SYRIAN and allied forces claimed new victories against Isis and the US-backed opposition along the southern border yesterday.
The official Sana news agency said troops had struck north from the Iraqi border to al-Dolei’yat, taking control of the oil pipeline to Iraq between the T3 pumping station east of Palmyra and the T2 station in Deir Ezzor province.
And another thrust across the eastern desert brought the army to the outskirts of T2 and the air base there.
A military source told Lebanon’s Al Masdar News the goal of the offensive was the town of Abu Kamal on the far eastern border with Iraq.

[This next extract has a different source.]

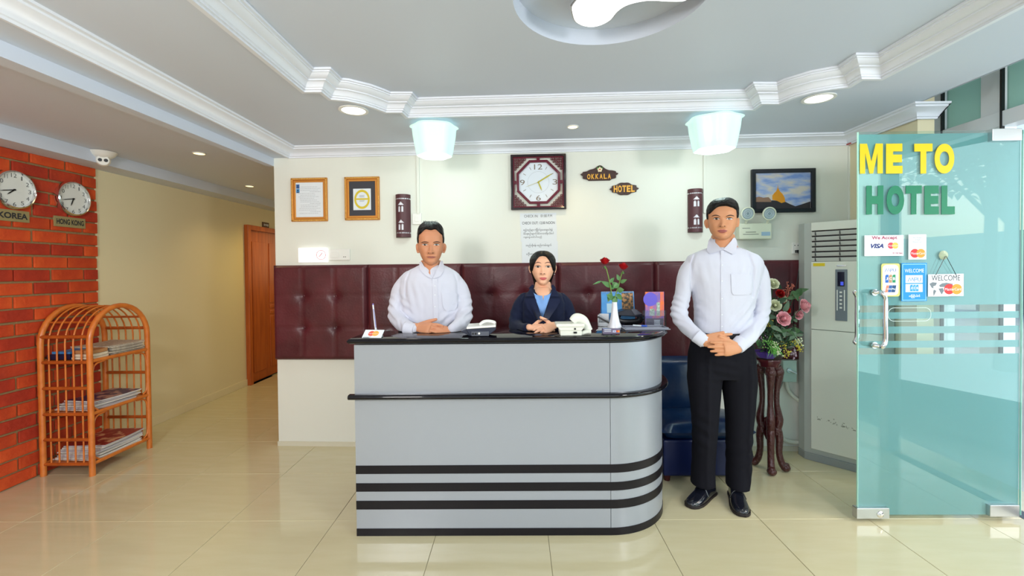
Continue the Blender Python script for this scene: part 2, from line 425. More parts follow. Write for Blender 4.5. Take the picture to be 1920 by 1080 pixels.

The latest advances further isolated the illegally occupied US and British base at the al-Tanf border post with Iraq where the Western allies have been supporting Free Syrian Army (FSA) fighters trained and armed in neighbouring Jordan.
The FSA — a ragbag of opposition forces that includes jihadist extremists — has tried several times in the last year to seize Abu Kamal and the oil-rich Deir Ezzor province without success.
Sana reported President Bashar al-Assad’s forces had defeated FSA attacks in Beir al-Kassab and Rajem al-Sarikhi in the east of Rif Dimashq province, north-west of al-Tanf, inflicting serious losses in men and vehicles.
Later Lebanon’s Shi’ite Islamist organisation Hezbollah, Syria’s staunch ally, said its guerillas and Syrian troops had advanced two miles south of Rajem al-Sarikhi.
US forces made no move to intervene in the battle as they had done recently when they bombed army, Hezbollah and Iraqi Popular Mobilisation Unit volunteers advancing on al-Tanf recently.